Tuesday, January 27, 2015

I don't think the author could resist...

The author could not resist hinting at the nature of the story. Five words in Ambrose Beirce’s “An Occurence at Owl Creek Bridge” allude to the twist at the end of the story so obviously that I find it hard not to believe the author is not chuckling just a little bit as he wrote them.
“He was a Federal scout.” The words have significance to the plot; giving the reader some insight as to how, perhaps, our Southern planter Peter Farquhar was caught attempting arson on the Owl Creek Bridge. That, however, is not the reason these five words stood out to me. This sentence stood out because it took readers in a sharp turn. Up until this point, all clues had led to the belief that the soldier was in support of the Southern states. Farquhar and his wife had already been identified as starkly Confederate, and had not only greeted the officer cordially but even offered him something to drink. When the conversation leads to Owl Creek Bridge, my own mind tracked it there, and in doing so reflected back on the first chapter. The scout ceased to be a character in my mind and became, instead, a vessel for Farquhar to hear about the bridge, and a possible way for him to help the Southern cause. Then the scout was forced back into my mind as this turn of events changed the conversation from a dialogue between two Southern sympathizers to a carefully placed trap that Faquhar then fell into (no pun intended).
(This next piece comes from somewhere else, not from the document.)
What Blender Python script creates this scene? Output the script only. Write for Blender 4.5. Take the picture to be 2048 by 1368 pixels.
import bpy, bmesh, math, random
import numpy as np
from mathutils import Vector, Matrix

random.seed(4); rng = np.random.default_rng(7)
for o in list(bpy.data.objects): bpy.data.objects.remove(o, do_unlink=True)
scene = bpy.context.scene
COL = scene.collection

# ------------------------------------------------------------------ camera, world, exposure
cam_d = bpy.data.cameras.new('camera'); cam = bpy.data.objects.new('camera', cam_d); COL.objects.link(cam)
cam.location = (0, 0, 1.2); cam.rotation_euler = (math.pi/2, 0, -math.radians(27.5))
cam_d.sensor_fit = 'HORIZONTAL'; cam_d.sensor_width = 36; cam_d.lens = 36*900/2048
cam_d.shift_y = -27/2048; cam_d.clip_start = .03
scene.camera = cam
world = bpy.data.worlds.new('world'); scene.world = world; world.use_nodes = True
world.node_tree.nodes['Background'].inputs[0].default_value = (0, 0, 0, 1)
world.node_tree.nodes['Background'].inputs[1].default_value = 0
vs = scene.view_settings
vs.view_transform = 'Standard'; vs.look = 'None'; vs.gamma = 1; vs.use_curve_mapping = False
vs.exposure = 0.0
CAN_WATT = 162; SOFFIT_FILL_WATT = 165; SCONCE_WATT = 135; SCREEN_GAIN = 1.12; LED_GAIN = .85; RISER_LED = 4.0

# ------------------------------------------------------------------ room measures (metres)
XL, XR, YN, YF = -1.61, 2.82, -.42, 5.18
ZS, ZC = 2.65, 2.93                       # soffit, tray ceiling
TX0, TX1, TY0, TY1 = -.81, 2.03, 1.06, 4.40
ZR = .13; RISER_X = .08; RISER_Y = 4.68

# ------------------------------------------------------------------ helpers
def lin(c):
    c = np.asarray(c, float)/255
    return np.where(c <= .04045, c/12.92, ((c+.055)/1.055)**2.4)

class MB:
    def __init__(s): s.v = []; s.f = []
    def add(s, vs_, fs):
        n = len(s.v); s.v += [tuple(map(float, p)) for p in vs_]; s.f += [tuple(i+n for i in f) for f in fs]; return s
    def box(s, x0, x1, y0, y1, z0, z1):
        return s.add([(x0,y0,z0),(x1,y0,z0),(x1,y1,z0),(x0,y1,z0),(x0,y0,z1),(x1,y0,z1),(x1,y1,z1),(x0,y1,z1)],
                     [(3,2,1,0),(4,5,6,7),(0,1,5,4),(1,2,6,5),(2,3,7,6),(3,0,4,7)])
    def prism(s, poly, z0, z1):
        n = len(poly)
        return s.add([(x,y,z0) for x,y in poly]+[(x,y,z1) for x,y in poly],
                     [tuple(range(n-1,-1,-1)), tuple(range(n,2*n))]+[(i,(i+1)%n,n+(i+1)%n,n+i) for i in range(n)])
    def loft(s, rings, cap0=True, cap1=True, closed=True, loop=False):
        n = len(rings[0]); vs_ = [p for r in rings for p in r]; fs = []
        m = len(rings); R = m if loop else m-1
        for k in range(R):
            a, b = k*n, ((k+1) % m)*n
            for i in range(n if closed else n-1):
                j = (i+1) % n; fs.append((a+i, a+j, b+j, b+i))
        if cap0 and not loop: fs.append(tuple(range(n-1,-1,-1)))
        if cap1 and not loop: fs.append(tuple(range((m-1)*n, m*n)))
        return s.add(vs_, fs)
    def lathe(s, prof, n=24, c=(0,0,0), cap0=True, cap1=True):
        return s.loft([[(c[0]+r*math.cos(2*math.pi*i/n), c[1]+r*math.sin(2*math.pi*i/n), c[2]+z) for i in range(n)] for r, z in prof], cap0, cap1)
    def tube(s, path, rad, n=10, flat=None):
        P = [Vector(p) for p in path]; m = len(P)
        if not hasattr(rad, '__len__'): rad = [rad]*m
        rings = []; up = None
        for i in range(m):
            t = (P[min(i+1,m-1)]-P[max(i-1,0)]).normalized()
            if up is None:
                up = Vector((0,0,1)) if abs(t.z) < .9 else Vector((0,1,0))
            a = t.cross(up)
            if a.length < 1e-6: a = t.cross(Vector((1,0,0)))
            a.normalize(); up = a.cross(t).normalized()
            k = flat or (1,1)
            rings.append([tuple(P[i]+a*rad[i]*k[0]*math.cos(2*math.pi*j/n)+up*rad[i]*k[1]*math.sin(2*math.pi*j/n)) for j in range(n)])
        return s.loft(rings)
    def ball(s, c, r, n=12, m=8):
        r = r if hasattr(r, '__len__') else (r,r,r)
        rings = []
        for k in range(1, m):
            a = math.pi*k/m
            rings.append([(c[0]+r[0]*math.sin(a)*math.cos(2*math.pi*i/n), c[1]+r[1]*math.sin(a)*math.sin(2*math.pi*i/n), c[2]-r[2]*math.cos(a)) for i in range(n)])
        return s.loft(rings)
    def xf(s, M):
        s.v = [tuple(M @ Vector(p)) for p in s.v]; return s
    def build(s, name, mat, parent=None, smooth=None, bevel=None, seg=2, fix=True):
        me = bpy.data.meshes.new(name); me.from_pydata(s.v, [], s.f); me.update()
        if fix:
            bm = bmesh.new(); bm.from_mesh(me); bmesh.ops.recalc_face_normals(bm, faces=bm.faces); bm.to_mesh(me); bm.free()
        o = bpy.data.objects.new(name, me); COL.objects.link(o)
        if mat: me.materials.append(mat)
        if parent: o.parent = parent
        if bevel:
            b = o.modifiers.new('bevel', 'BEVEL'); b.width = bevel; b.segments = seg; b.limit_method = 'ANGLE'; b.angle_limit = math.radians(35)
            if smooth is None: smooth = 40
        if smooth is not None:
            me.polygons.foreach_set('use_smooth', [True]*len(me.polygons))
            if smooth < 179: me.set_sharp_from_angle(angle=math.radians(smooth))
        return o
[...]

This train of thought took my mind away from the conversation at hand as I filled in the blanks between chapters one and two, even though the setting of both characters and the conversation had not changed in any way. With twenty/twenty hindsight, this moment foreshadows chapter three and the end of the story, when the text, and the reader's point of view, plummets down into the river, dodges bullets and escapes, even though not a single character ever left the bridge.

1 comment:

  1. I agree with you comment about twenty/twenty hindsight. Once the truth is revealed, you can go back and easily pick out each time Ambrose Bierce deceives the reader. Before the big twist, though, these obvious tricks blend in naturally with the story. I think this speaks to our trust of the author and demonstrates how blindly we read literature. I tend to simply track the plot and characters, rather than grapple with the details.